Is 31:Yet He also is wise and will bring disaster and does not retract His words.
1 Sam 15: Furthermore, the Eternal One of Israel does not lie or change His mind, for He is not man who changes his mind.
Numbers 23: God is not a man who lies, or a son of man who changes His mind. Does He speak and not act, or promise and not fulfill?
When the god you worship pronounces judgement, is he, really just issuing a warning or has the matter been determined through all the godly powers of insight, foresight and perfect judgement?
The prophets of course do the actual pronouncements, purportedly speaking for a god. What happens when the pronouncements of judgement do not happen? This was an issue for prophets. Were they to be denounced as "false" prophets? Was the prophetic pronouncement of judgement open to reinterpretation? Or perhaps the pronouncement's failure was not a prophet's failure but due to God's changing his mind?
Is that how you think of God? Someone who pronounces judgement without all the evidence and so he is given to changing his mind later?
Despite absolute statements like the opening quotations, the Bible is filled with examples of pronounced judgements that did not happen. In some particularly anthropomorphic cases this is because God is flattered and manipulated into changing his judgement. In other cases, the explanation is offered that the person or nation repented and therefore God changed his mind, taking back his words of judgement.
Doesn't this strike you as a very human thing to do? We have a system of justice that usually works adequately but is limited by our inability to "read hearts", know all things accurately and foresee the future. Judgements are overturned when it is learned that a sentence was pronounced based upon incomplete evidence. Is God similarly limited?
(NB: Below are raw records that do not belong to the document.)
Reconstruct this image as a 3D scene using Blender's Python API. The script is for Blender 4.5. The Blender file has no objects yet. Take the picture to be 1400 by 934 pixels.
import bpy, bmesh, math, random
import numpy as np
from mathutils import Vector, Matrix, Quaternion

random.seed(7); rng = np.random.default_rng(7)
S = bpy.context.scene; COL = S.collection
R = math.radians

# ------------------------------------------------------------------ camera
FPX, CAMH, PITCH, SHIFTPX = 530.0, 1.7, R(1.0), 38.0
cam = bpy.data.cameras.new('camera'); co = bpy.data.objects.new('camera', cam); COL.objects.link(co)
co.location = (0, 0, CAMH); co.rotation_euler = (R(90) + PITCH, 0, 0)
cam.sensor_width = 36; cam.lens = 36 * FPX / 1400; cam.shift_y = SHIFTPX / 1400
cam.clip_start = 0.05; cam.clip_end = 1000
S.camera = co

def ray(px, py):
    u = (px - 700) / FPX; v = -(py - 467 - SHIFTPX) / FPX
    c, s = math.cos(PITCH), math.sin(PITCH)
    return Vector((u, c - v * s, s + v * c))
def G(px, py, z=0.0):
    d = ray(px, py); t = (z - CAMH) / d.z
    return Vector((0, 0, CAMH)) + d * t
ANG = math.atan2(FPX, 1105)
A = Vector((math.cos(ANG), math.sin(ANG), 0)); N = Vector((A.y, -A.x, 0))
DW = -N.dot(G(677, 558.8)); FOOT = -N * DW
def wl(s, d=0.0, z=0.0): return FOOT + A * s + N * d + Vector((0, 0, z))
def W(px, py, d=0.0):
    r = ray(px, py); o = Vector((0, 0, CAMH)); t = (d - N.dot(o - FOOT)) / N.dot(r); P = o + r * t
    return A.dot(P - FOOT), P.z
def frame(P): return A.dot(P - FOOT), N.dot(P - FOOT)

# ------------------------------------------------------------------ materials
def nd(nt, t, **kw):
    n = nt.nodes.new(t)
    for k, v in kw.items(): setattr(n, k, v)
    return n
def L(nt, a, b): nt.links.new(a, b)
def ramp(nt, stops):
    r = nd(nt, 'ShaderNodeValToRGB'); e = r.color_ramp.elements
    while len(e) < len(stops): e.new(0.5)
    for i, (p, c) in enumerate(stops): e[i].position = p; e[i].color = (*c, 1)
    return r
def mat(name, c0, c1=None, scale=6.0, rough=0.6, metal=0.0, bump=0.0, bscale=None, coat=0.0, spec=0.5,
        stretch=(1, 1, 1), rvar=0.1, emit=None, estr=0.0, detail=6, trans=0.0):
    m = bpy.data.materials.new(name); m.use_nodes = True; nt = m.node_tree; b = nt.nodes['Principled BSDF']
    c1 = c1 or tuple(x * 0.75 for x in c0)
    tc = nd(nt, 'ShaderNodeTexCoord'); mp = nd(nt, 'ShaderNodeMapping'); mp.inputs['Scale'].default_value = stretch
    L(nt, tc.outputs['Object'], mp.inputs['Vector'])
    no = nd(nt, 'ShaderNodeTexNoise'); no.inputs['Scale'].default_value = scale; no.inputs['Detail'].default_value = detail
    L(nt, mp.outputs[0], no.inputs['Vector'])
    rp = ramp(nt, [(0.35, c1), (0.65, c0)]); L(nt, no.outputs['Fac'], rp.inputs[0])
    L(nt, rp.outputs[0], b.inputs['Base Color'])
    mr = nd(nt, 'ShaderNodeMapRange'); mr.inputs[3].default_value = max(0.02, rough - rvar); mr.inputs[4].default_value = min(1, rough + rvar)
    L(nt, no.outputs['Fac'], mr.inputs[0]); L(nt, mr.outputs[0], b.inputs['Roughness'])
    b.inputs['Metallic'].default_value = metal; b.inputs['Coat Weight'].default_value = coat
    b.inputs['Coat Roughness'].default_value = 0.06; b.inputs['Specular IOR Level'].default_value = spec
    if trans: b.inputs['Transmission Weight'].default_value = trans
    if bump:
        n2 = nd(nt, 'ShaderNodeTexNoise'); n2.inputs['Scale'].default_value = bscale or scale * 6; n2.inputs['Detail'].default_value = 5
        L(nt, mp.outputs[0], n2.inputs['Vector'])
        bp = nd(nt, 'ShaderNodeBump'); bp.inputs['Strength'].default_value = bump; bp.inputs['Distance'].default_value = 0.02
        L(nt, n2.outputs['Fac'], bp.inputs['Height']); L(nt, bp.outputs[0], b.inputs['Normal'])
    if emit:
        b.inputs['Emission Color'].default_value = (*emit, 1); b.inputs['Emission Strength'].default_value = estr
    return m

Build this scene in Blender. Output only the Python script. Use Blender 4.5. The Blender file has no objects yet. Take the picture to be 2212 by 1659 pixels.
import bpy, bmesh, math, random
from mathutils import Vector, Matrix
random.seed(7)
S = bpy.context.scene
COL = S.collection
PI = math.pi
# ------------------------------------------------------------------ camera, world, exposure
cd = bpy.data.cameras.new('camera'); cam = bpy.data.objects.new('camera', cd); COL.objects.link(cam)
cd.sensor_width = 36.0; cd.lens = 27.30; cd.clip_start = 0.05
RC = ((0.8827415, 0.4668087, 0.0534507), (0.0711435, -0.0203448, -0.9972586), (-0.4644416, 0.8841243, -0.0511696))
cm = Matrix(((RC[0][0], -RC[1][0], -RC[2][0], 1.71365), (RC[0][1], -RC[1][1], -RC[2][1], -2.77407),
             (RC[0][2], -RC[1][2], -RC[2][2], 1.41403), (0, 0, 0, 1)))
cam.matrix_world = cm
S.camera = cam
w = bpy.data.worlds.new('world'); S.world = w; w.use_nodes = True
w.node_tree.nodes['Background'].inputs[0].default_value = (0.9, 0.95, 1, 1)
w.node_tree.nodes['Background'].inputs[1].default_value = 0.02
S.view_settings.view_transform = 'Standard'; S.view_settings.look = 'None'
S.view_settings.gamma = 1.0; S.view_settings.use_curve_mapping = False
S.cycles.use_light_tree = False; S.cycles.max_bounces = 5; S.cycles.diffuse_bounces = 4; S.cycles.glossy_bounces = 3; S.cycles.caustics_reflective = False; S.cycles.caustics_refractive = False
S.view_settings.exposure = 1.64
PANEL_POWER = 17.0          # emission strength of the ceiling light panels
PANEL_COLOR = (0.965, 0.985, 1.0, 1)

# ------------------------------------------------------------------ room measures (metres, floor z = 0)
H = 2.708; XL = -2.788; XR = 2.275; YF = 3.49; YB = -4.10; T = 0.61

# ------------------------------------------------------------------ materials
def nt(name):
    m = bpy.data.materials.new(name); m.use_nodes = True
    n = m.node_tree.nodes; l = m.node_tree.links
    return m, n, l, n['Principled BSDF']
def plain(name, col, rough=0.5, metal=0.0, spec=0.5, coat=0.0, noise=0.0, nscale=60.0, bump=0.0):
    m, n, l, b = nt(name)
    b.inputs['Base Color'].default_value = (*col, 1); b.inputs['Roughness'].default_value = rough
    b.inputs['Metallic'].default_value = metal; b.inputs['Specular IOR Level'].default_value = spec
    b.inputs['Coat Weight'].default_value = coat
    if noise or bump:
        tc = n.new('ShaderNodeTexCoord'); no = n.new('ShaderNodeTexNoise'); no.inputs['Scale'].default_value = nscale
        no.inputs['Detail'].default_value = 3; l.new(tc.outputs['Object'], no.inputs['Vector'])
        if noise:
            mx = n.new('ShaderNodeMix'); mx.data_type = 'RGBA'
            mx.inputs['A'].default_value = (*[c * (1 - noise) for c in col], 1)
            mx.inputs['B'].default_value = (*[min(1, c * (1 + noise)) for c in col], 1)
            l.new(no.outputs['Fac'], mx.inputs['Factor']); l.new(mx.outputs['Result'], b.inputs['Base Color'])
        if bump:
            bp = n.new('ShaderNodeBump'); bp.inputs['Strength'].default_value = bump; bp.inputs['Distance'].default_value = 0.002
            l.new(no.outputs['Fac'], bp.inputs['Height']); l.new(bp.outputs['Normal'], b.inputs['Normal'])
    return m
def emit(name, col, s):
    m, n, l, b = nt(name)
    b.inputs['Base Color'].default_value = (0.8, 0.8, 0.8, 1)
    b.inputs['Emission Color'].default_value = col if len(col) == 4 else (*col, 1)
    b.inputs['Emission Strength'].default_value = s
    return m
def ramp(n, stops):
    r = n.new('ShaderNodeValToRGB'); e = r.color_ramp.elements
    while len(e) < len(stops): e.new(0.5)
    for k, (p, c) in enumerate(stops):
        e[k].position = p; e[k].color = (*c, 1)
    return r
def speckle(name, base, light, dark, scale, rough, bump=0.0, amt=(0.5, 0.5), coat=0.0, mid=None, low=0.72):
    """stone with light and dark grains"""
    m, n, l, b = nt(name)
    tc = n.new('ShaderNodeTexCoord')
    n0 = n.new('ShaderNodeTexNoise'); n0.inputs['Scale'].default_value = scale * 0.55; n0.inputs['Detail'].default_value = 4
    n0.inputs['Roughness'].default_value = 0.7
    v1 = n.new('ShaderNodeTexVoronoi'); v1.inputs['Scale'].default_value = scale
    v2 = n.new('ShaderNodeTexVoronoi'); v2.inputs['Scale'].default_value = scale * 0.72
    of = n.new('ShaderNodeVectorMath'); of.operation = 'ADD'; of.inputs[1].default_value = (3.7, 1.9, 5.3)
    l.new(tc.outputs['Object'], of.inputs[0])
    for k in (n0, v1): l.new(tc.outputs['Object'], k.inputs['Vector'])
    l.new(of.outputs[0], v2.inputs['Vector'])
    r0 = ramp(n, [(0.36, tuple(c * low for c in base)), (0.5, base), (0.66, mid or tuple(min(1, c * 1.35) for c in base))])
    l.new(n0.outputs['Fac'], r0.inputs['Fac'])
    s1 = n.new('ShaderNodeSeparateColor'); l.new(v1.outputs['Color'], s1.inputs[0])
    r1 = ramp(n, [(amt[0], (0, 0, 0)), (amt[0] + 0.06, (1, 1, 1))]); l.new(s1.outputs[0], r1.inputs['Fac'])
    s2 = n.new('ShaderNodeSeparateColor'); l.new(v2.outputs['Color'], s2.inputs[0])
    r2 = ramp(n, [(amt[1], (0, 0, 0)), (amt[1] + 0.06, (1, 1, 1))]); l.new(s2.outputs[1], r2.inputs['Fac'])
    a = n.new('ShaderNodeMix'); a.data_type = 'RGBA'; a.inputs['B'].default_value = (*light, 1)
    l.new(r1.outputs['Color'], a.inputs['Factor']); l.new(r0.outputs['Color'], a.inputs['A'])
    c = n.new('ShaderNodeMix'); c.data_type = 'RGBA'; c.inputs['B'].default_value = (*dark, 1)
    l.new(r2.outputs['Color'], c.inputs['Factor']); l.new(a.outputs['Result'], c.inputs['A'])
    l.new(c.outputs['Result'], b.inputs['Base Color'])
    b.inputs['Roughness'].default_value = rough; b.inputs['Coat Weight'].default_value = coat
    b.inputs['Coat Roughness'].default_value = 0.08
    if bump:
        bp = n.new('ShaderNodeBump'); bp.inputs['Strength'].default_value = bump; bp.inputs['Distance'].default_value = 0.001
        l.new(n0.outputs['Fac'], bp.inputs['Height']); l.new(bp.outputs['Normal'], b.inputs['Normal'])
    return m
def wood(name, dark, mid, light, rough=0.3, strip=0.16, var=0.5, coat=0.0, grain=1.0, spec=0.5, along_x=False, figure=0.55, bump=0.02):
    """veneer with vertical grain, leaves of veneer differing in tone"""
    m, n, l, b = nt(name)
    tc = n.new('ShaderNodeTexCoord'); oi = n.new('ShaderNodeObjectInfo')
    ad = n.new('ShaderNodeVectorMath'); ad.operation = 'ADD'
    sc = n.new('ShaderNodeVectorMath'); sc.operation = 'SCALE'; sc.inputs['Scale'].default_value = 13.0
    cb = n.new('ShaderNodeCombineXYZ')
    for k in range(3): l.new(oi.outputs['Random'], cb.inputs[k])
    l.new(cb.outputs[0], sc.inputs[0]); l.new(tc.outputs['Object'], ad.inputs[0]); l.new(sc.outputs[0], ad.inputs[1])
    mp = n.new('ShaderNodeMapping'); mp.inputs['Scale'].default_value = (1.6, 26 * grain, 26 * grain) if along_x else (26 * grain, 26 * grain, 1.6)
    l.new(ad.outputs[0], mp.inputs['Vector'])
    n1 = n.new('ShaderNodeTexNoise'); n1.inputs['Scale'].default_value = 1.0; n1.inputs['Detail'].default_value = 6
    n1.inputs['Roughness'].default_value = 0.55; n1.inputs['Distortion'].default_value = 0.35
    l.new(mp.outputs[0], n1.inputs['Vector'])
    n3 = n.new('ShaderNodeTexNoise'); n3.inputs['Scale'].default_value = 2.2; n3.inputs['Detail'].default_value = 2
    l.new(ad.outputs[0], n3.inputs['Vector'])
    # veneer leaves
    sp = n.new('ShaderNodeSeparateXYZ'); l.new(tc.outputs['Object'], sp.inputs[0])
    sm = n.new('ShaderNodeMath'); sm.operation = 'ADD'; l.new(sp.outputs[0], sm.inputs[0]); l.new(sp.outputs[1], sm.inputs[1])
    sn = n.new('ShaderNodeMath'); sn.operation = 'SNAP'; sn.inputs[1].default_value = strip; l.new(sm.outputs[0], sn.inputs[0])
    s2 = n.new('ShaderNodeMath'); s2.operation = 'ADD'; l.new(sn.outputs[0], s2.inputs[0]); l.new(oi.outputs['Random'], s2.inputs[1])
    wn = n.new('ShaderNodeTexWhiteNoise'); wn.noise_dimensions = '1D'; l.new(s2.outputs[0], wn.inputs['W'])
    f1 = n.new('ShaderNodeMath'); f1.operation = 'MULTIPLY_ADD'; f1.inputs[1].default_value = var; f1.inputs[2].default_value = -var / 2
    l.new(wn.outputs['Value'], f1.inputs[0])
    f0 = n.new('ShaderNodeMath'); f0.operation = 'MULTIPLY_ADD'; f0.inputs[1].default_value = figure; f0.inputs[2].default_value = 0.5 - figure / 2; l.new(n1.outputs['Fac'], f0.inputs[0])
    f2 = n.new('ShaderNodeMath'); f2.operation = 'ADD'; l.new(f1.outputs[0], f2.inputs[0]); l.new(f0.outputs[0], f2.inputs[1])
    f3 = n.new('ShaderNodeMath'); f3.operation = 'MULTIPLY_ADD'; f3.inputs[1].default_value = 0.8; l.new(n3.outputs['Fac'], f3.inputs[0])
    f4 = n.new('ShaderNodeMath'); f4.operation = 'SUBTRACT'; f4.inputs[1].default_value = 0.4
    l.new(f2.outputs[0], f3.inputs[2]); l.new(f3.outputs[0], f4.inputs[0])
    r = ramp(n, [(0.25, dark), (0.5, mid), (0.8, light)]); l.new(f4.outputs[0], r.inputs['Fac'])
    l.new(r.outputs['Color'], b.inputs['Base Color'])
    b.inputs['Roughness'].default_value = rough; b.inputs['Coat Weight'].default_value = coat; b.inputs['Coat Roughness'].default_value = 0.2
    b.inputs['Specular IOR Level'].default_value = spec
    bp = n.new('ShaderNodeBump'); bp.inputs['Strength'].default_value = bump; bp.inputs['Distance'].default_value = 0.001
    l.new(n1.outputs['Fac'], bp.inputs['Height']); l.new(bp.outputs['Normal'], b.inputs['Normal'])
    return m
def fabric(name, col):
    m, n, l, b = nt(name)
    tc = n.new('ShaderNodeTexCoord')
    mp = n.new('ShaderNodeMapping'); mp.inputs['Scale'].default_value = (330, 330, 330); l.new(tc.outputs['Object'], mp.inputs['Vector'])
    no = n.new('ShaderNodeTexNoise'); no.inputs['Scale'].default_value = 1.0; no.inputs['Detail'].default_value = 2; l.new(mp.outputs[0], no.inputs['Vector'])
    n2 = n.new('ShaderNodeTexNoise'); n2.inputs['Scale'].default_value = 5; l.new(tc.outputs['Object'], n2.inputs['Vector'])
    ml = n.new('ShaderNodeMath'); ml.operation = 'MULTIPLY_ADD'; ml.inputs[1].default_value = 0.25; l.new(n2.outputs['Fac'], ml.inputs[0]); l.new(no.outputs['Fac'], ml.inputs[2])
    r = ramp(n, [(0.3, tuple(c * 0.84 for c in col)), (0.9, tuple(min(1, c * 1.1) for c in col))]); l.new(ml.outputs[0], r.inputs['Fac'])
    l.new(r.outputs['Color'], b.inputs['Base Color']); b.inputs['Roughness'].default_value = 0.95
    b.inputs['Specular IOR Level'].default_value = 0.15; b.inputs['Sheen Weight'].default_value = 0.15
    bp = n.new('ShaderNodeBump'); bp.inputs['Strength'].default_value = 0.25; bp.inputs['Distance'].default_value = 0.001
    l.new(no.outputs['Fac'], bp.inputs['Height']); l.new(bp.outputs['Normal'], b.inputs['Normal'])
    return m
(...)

Jeremiah 18 famously reads:
6 “O Israel, can I not do to you as this potter has done to his clay? As the clay is in the potter’s hand, so are you in my hand. 7 If I announce that a certain nation or kingdom is to be uprooted, torn down, and destroyed, 8 but then that nation renounces its evil ways, I will not destroy it as I had planned. 9 And if I announce that I will plant and build up a certain nation or kingdom, 10 but then that nation turns to evil and refuses to obey me, I will not bless it as I said I would.
Clearly here the author tried to walk a fine line, his and earlier prophets' pronouncements of judgment and blessing were intended to be understood as possibilities, pending future, more complete, evidence.
IOW "God's judgements are certain to happen, but.........."
So then, 2000 years or so have passed since the pronouncement of imminent destruction of the nations of the world.
Might not someone conclude that God "changed his mind" and not do as he "had planned"?
Could this be a solution for sects like the WT? Simply emphasize passages like Jeremiah 18 and suggest God was impressed by the progress humans have made enough to postpone his plans to destroy them.